Port Question

kenrhodes

I am modeling a small ported box and the port is getting long. To tune the box it needs to be 15.125 long by 1.5 ID.  Is there any better way to make the port than this? I will be printing this pending any warnings. The exit will get a flare with the router when it is complete.

kenrhodes

Here is the port velocity at X-max according to Winisd.

OscarJr

I would minimize the bend radius as much as possible to prevent the outer portion of the column of air from suffering from frictional losses at high SPL.  If you don't play to utilize the woofer at high excursion, then it won't matter much.  But if you can minimize it, do it, as it won't cost anything.

On a different not, you can get more air mass to couple with the port mass by using two nearby enclosure walls, and perhaps an adapter to smoothly "connect" to the walls.  This will allow you to drastically shorten the port length without a penalty in shifting the Fb.  The bad part is that you have to figure this out empirically.  I did so, but I did it with a large slot port using 3-enclosure walls as the port walls themselves.   The port length needed  (for my 33Hz tuning) was 40% shorter than what modeling software calls for.  This was in my old JBL W10GTi box I had in my car back in the day.  I still have it in fact.  So I was able to use a very large port area, and still be able to tune low.  I'm not saying that percentage will be applicable with a circular port, but I would say you could attain a 20-30% reduction in required port length if you can fabricate a flare that couples smoothly and directly to the enclosure walls, so long as you're not close to the rear wall of the enclosure.

jhollander

+1 For small boxes, I do like using the walls and making a slot port.  I regularly miter PVC pipe for 1-90 elbow. I don't see anything wrong with your plan as long as you can trim it for tuning.

kenrhodes

The port as drawn is the correct lenth and that radius is as large as I can fit in this box. The port will be 3d printed. I can easily cut it smaller if needed.
  I'm not sure I understand the idea of using 2 walls to get the air mass to couple?

Ed_Perkins

The port end correction value (aka "k factor") changes for different types of slot ports.  The diagrams below (anyone want to translate the German?) give the different k factors for different port configurations.  Here's an excerpt from Troels Gravesen's website that gives the length equation:

Port Length:

 The port length required to tune a volume of air to a specific frequency can be calculated by using the following equation:

 Lv = (23562.5*Dv^2*Np/(Fb^2*Vb)) - (k*Dv), where:

 Dv = port diameter (cm)

Fb = tuning frequency (Hz)

Vb = net volume (litres)

Lv = length of each port (cm)

Np = number of ports

k = end correction (normally 0.732)

The value for k, the end correction, can be fine-tuned by using the following values to derive the appropriate end correction figure for each end of the port, then adding them together:

Both ends flanged: k = 0.425 + 0.425 = 0.850

One end flanged, one end free: k = 0.425 + 0.307 = 0.732

Both ends free: k = 0.307 + 0.307 = 0.614

Normally, k=0.732 is assumed.

ani_101

How do you shorten slot ports empirically (which I assume you fo by taking in box impedance measurements of the driver). 
Typically the slot ports end up being part of the cabinet structure and would be glued in before measurements commences.

kenrhodes

I put the formula into an open office spreadsheet and having both ends flanged it shortens the length to 10.8. This makes the port much easier to manage. I can fit the port into the box with one 90* bend.

kenrhodes

Please double-check my math.
I am also curious if the port velocity at 14.5 is going to be an issue?

OscarJr

ani_101 said:

How do you shorten slot ports empirically (which I assume you fo by taking in box impedance measurements of the driver). 
Typically the slot ports end up being part of the cabinet structure and would be glued in before measurements commences.

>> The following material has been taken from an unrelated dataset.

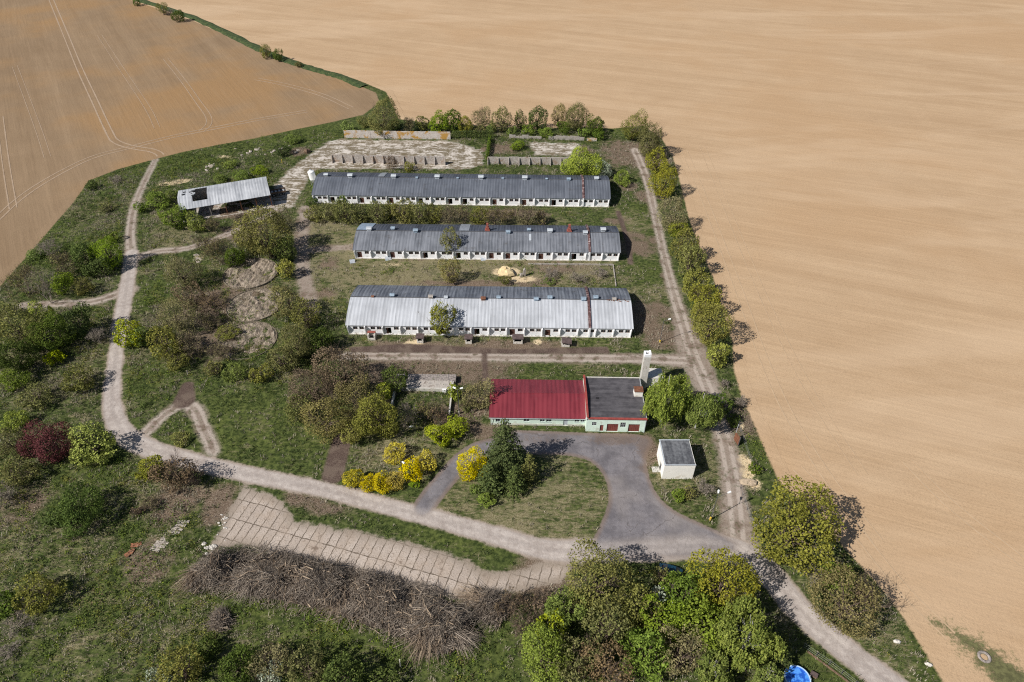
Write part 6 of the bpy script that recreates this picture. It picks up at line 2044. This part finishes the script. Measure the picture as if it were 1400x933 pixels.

You can build a test box of similar size out of something cheap like OSB.  At the level that impedance sweeps are done, the material of the box won't matter all that much, not like it's going to flex a whole lot on ya.  Also, I'm willing to bet that your number for the length of the sq port will be off.  My empirical data suggests a k-value higher than 2.227, which is good, because it shortens the port, or equivalently, you can use more port area for a given port length, to further decrease port mach%.